16. Korean Public-Interest Datasets for AI Training
⬜ Future Direction
As ownership and provenance of AI training data grow ever more important, refining and releasing citizen-built Korean public-interest data for AI training. Parti’s citizen policy DB, public-forum records, and citizen datasets provide the foundation. (Also covered in Category 6, Civic Technology.)
17. Civic Capacity Education Framework for the AI Era
⬜ Future Direction
A systematic education framework building citizens’ capacity to critically understand AI, use it autonomously, and participate in its governance. A direction in which Parti’s existing education programs integrate and evolve for the AI era. (Also covered in Category 9, Education.)

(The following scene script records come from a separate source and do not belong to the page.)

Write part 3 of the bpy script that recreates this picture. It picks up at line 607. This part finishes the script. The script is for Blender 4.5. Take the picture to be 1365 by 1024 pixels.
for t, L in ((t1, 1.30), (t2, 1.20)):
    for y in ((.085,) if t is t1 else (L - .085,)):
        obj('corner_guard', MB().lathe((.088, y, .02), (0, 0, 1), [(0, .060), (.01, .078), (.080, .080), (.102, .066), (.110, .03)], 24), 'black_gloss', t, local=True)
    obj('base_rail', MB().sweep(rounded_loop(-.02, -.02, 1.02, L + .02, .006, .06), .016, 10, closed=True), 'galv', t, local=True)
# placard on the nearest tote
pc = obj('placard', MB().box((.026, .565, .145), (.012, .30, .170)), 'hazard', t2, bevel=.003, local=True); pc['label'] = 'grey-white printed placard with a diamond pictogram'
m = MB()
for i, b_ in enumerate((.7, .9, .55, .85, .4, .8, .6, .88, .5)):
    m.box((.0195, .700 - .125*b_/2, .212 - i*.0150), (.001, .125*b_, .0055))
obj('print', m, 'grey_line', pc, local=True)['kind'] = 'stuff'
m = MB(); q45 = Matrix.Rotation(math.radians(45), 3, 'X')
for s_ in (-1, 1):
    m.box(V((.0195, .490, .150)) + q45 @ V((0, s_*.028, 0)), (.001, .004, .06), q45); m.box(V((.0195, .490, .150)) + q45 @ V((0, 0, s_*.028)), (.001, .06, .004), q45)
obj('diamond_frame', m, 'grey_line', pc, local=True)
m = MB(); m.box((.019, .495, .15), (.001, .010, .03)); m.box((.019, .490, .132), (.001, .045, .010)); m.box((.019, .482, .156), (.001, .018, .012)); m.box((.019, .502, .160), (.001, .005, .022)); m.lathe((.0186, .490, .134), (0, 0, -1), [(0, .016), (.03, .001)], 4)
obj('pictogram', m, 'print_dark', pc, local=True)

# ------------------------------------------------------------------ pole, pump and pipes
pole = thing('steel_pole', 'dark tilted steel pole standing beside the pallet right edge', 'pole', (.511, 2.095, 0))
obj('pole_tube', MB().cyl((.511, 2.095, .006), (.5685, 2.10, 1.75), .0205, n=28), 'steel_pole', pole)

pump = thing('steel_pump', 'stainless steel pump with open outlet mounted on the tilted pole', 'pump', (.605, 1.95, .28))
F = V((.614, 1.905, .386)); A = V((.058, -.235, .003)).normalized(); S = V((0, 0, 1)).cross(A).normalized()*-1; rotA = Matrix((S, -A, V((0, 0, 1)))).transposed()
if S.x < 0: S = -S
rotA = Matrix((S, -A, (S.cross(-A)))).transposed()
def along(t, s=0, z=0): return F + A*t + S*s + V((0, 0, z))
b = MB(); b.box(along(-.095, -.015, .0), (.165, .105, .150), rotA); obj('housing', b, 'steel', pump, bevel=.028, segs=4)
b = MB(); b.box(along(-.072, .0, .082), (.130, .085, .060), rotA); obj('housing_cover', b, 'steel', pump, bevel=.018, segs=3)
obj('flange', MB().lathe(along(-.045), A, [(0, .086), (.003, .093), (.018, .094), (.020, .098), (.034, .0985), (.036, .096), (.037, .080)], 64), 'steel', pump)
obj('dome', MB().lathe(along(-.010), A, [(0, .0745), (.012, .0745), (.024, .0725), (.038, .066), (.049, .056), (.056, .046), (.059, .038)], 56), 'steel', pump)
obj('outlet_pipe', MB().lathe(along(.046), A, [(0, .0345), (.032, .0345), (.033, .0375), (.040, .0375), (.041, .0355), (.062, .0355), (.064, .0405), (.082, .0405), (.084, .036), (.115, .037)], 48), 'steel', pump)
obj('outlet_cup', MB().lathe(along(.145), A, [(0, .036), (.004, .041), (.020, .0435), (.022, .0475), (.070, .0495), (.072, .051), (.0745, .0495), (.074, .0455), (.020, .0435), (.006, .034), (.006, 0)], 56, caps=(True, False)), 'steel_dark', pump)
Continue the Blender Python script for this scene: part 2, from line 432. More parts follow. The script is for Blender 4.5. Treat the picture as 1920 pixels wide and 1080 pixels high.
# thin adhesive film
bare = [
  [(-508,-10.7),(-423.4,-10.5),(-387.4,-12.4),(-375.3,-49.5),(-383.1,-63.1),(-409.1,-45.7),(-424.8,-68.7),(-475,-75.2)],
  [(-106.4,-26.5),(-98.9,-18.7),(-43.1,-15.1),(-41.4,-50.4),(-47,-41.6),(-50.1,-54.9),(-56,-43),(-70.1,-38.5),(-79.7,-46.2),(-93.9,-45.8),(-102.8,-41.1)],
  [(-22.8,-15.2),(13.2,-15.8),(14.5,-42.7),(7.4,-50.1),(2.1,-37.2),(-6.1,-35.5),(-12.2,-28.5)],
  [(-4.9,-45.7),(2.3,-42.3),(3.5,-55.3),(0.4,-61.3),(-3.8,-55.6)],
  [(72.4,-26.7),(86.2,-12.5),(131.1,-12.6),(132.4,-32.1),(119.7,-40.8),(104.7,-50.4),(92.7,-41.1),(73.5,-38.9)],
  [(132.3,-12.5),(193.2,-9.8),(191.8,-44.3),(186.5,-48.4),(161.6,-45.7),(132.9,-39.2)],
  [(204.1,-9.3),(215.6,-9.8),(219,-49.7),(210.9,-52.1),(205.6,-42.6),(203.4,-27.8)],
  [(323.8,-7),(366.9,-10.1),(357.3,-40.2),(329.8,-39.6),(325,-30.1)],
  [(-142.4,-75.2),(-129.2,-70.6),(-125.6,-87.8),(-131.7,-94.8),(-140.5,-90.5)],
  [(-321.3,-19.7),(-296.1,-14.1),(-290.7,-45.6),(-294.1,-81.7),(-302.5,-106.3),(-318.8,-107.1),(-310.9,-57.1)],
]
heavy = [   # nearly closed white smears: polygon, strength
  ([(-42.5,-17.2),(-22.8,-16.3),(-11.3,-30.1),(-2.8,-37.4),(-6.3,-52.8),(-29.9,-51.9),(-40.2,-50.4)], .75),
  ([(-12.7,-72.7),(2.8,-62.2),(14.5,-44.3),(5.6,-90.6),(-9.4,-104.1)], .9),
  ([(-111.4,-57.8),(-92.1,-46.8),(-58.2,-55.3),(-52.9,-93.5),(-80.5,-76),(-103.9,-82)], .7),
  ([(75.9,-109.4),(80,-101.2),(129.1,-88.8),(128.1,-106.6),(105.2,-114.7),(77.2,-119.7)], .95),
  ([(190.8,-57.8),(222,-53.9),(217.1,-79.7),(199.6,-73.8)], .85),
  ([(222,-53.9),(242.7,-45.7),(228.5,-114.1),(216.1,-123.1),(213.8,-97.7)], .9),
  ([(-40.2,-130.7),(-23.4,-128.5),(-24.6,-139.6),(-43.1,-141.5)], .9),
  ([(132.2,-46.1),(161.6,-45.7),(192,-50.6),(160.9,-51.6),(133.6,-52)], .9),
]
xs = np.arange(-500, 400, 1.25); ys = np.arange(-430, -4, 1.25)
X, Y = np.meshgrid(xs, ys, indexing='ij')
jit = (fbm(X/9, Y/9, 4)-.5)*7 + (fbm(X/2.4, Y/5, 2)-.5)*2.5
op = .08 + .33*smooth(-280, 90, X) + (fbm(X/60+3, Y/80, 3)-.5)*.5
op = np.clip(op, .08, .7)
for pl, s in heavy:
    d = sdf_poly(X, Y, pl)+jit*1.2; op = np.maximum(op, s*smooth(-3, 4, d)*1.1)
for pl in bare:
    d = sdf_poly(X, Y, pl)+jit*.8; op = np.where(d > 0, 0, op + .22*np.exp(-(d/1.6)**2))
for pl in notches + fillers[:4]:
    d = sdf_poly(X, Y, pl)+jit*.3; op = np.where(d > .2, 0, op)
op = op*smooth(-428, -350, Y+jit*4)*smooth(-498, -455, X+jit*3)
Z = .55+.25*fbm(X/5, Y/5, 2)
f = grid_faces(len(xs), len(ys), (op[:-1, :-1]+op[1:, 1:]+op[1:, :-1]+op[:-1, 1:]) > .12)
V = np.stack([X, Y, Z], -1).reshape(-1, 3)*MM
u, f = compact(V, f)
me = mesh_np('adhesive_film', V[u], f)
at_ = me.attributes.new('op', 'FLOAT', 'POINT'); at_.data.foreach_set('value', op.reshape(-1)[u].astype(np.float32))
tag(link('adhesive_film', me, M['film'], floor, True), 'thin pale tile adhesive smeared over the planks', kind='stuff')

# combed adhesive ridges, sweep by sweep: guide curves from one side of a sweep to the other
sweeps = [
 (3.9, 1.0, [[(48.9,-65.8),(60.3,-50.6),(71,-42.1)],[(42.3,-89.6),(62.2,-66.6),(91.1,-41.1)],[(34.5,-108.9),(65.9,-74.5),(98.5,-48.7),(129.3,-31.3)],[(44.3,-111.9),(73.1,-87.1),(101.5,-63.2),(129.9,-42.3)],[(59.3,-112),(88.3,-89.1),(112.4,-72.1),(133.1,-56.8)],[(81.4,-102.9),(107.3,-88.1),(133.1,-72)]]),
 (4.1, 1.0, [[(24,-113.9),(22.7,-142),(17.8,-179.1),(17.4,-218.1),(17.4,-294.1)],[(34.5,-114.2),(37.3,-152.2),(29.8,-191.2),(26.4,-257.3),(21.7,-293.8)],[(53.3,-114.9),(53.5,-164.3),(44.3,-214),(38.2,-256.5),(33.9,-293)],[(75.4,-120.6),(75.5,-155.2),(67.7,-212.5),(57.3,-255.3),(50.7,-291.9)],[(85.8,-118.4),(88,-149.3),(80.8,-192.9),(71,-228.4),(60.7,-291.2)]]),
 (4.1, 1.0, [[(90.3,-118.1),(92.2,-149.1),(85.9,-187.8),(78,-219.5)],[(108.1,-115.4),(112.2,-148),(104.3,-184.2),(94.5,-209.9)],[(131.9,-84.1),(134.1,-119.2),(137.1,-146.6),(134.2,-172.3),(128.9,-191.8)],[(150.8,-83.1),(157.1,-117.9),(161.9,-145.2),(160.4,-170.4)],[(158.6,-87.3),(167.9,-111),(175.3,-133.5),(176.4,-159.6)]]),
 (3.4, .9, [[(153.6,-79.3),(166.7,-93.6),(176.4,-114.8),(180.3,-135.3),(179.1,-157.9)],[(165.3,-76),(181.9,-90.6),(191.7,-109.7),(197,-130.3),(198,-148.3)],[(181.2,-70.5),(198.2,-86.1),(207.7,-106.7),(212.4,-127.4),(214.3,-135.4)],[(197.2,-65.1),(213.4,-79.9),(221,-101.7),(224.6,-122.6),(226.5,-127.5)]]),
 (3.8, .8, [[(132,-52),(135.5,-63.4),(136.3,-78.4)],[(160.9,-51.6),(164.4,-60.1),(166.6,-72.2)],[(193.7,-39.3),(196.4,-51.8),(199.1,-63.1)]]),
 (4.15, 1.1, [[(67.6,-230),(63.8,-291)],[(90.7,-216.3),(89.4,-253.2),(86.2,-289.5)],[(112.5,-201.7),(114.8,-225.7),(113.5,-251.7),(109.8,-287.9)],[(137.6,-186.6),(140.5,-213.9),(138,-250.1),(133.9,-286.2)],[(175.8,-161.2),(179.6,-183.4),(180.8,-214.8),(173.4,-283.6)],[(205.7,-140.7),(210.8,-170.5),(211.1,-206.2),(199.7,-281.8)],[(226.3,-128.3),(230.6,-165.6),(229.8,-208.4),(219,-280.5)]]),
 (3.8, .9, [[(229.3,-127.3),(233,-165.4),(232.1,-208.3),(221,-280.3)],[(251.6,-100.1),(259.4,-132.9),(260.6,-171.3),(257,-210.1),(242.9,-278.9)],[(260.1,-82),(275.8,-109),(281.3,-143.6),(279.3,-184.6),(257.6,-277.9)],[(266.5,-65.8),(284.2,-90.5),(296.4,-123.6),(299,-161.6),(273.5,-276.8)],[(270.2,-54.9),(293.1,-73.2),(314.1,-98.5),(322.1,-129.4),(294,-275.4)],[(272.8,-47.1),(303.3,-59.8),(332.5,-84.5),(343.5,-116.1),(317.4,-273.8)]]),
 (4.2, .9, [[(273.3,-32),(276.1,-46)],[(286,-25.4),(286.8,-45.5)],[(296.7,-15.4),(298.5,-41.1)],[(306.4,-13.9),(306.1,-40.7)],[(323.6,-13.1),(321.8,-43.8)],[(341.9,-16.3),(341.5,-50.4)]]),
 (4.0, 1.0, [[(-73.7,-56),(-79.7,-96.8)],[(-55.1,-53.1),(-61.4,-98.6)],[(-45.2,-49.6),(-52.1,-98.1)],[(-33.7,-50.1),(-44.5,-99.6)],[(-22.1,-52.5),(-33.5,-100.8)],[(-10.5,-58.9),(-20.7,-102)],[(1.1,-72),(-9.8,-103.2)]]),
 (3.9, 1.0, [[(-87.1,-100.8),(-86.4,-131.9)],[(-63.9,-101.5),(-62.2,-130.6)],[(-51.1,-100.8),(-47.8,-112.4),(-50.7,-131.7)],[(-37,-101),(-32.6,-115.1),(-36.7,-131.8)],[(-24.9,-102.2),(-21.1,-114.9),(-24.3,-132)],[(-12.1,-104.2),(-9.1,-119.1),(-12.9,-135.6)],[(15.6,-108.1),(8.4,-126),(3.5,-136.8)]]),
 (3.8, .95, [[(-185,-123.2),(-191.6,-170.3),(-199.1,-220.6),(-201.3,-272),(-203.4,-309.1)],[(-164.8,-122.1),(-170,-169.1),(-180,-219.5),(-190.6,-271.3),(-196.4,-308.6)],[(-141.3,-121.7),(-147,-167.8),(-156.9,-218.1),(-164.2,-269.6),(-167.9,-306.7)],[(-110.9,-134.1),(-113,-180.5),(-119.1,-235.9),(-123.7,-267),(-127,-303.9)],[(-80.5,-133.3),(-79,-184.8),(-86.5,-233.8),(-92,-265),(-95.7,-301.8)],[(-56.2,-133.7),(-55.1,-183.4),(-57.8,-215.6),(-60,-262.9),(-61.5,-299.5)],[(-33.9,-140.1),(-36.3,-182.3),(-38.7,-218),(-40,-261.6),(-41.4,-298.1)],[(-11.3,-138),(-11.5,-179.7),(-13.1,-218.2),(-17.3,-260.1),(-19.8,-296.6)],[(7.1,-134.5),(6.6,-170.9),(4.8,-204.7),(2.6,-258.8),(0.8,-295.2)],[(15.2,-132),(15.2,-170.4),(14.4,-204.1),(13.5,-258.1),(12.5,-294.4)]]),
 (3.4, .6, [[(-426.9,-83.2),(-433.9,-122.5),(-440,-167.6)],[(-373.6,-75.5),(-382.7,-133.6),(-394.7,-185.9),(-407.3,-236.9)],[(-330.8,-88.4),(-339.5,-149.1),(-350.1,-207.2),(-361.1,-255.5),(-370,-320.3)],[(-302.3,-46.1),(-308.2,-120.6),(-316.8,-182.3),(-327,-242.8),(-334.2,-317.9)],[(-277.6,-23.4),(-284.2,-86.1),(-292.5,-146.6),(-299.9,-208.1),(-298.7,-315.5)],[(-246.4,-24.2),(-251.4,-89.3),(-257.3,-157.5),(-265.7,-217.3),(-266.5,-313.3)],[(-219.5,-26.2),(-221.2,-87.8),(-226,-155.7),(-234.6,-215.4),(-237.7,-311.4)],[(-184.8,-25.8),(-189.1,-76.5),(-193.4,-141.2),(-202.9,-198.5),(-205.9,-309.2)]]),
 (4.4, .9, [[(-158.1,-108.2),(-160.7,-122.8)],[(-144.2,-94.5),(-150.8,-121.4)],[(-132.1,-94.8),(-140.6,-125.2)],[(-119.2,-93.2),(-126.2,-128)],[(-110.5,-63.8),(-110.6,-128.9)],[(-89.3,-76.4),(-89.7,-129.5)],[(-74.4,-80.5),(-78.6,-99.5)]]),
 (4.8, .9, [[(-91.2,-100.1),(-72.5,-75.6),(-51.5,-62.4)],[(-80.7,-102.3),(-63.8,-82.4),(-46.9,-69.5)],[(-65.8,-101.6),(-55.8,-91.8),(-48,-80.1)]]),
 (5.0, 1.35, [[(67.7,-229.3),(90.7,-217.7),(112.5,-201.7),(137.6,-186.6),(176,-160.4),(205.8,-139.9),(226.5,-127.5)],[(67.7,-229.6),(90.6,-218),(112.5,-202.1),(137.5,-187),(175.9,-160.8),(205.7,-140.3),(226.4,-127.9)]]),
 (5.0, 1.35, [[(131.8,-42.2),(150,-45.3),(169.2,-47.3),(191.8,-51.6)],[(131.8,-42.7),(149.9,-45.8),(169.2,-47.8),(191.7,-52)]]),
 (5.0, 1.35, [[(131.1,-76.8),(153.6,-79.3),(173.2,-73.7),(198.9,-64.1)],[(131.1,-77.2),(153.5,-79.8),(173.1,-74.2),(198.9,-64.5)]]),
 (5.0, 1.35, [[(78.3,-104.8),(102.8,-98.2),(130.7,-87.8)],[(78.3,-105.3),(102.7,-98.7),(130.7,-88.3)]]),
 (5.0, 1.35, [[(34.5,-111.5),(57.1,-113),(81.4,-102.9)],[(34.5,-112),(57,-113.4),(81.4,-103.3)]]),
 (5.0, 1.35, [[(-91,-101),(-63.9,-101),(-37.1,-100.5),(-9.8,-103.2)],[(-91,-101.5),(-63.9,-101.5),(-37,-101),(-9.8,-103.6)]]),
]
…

18. Keeping the Citizen’s Place — The Boundary of AI Simulation and Opinion Analysis
⬜ Future Direction
Synthetic persona technology that simulates citizen opinions with AI, and technology that analyzes large-scale opinion data with AI to read citizens’ desires, are both advancing rapidly. Both are powerful tools, but they carry the same risk — that AI’s output may replace the place where citizens speak for themselves and deliberate together. Even as Parti actively uses AI opinion analysis (item 9), it takes as its task ensuring that such analysis remains in a place that assists, not replaces, citizen deliberation. That the “public sentiment” AI reads can never replace the consensus citizens build by gathering themselves — keeping that boundary together with citizens is a core task of the digital square in the AI era.
19. Citizen Data Trust
⬜ Future Direction
A trust structure where citizen data is owned and operated by citizens themselves. In an era when AI learns from citizen data to create enormous value, a model that returns data sovereignty to citizens and lets them decide together. (Also covered in Category 6, Civic Technology.)
20. AI Democracy Citizens’ Assembly
⬜ Future Direction
A full citizens’ assembly in the proper sense — a sortition-selected citizen panel deliberating in depth on AI governance agendas to produce recommendations. The task is to extend the sortition-based deliberation methodology Parti has built through the Climate Citizens’ Assembly and others into the AI domain, on the foundation of questions and experience gathered from item 1 (Citizen Dialogue) and item 2 (Citizen Lab). The place that most directly realizes “citizen-participatory consensus,” one of the three principles of responsible AI.
In Closing
This document records the features and programs of digital democracy Parti has built over the past decade. We started with the idea of 100, but in cataloging them we discovered we had built more than that.
All these tools and programs came from one belief: that the digital public square should belong to citizens. And these tools are not merely technology for democracy — they were built on a foundation of democratic technology, owned and governed by citizens themselves.
In the AI era, that belief does not change. Who governs the digital world, and how — Parti believes citizens must be able to answer this question, and works to build that answer together.